Directive
Consider the records below. How many of their lines include the word "More"? State the number and nothing else.

Material for this task
>> start
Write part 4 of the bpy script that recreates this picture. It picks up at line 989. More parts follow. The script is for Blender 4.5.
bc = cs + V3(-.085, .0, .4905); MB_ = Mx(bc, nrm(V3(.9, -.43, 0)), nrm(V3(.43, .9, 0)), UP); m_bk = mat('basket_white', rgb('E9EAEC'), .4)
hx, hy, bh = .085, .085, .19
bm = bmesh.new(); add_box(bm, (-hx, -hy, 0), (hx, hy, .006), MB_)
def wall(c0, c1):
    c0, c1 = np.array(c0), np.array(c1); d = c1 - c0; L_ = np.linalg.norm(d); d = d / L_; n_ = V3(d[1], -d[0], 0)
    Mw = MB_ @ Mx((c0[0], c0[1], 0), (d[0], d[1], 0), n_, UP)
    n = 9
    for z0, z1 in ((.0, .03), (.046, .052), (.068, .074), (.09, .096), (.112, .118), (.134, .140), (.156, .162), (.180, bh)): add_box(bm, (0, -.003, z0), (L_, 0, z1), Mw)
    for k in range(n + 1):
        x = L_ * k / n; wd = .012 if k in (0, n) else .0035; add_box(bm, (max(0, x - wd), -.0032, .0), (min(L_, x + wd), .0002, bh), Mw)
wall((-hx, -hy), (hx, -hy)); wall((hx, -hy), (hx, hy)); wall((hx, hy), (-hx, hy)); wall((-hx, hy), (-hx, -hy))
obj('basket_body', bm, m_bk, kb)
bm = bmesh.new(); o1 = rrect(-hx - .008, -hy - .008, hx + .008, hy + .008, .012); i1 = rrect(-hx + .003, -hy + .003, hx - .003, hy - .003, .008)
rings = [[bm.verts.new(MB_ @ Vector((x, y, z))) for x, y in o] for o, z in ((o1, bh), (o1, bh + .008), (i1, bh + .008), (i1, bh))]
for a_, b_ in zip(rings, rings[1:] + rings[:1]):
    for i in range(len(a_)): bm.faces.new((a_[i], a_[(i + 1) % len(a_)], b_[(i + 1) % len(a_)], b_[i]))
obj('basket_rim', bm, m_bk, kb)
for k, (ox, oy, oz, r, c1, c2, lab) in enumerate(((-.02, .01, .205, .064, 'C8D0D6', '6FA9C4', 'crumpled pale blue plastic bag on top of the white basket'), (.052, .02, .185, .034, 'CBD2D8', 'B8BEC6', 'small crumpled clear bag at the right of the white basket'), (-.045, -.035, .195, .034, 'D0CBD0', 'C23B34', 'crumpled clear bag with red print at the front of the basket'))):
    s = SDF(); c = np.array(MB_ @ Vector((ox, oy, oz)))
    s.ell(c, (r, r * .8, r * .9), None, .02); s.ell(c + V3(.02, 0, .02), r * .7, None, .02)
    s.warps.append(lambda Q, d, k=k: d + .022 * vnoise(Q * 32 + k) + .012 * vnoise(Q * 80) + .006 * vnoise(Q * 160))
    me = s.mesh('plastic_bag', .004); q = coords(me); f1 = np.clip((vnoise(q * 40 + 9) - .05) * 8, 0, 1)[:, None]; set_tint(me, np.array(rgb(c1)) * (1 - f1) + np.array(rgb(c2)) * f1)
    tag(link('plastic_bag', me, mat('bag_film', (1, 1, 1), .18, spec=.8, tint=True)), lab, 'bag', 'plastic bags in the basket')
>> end
>> start
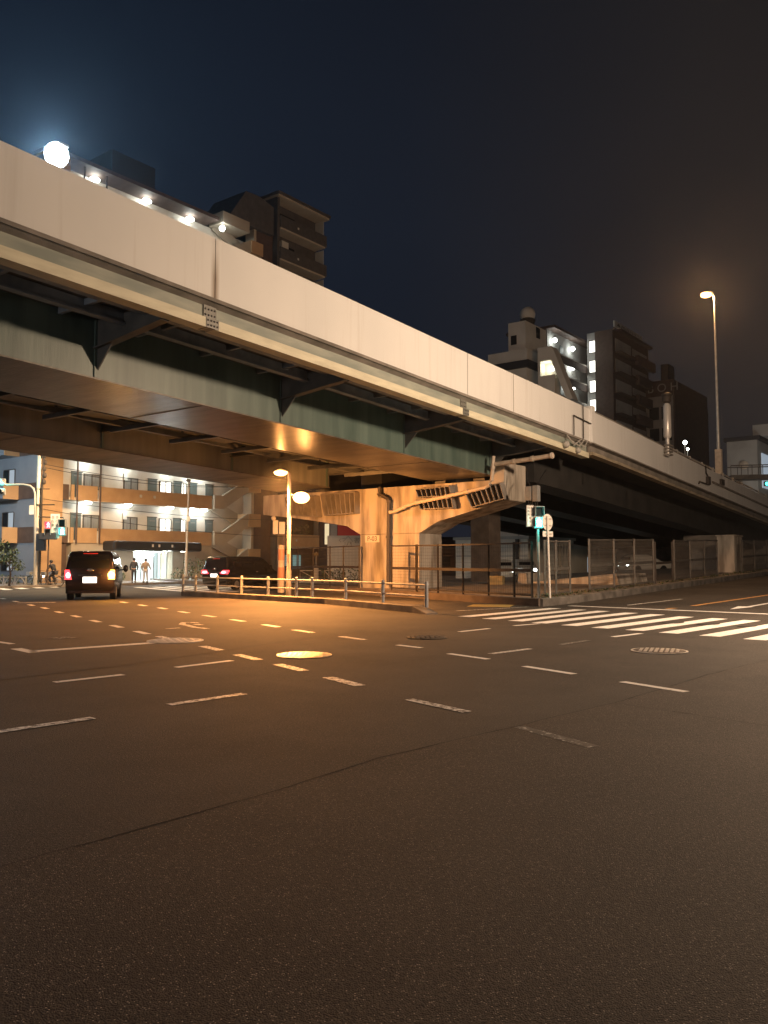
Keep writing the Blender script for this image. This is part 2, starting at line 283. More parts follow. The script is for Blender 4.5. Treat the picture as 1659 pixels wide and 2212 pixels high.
>> end
>> start
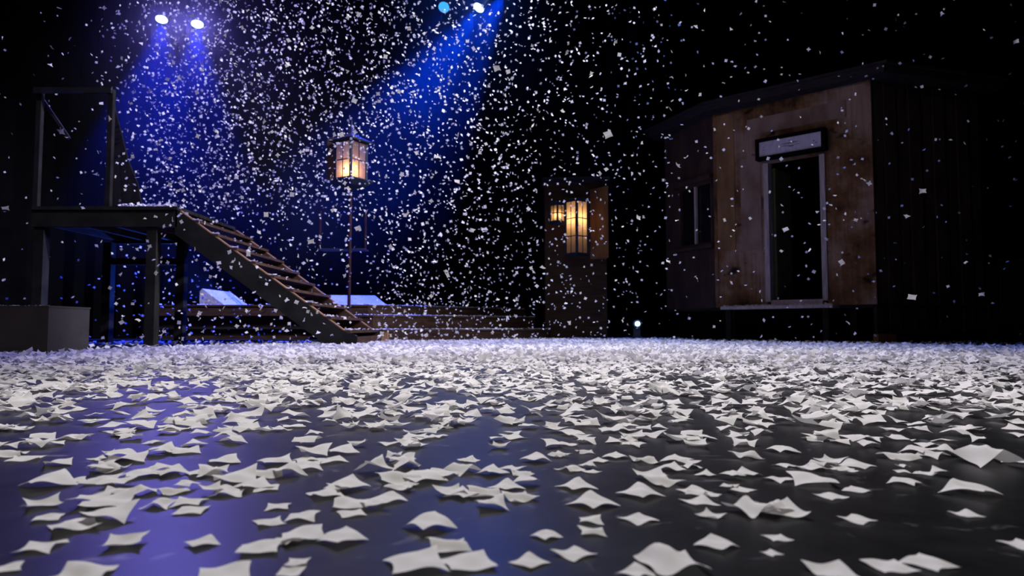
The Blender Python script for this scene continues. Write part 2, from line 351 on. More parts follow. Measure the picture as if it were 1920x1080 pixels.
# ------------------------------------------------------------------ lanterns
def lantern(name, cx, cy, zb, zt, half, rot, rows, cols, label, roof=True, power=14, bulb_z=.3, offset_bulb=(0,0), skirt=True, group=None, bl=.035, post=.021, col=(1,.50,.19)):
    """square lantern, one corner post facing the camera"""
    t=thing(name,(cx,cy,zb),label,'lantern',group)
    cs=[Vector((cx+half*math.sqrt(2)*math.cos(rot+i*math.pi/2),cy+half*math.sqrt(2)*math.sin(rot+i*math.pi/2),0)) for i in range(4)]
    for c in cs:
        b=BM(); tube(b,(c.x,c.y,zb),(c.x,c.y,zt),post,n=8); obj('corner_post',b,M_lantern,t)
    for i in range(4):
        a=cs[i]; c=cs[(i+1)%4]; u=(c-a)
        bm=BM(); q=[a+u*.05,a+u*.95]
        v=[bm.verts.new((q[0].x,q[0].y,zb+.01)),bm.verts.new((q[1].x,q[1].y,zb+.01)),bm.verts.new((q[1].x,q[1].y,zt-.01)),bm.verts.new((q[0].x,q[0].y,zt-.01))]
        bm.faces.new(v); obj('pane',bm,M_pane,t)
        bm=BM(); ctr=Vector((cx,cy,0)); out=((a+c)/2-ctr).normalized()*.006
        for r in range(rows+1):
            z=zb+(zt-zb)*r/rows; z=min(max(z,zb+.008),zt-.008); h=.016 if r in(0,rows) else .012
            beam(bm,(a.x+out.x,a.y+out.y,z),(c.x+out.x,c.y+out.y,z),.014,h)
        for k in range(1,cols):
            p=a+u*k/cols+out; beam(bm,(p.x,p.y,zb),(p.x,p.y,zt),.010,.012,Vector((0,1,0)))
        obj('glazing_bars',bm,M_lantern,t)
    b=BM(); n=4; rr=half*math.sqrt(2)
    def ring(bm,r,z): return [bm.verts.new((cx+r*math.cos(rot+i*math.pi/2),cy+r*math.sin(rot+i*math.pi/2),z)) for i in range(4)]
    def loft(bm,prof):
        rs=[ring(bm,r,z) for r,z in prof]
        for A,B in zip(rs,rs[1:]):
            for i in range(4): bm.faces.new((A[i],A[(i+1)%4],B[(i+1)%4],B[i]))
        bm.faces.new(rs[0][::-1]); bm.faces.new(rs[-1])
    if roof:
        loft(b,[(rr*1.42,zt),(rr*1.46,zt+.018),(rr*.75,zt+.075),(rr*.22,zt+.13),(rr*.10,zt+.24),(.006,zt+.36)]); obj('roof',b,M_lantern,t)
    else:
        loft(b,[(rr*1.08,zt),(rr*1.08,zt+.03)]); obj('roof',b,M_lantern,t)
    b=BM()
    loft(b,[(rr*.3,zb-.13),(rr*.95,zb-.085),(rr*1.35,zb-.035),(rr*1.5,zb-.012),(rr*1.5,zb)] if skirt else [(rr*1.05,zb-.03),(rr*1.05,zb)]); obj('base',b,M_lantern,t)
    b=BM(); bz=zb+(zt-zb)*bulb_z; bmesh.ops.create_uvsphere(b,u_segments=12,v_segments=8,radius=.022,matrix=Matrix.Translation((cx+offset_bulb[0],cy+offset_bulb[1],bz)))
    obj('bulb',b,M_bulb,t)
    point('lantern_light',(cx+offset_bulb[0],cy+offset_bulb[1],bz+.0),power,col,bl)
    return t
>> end
Answer for this exercise
3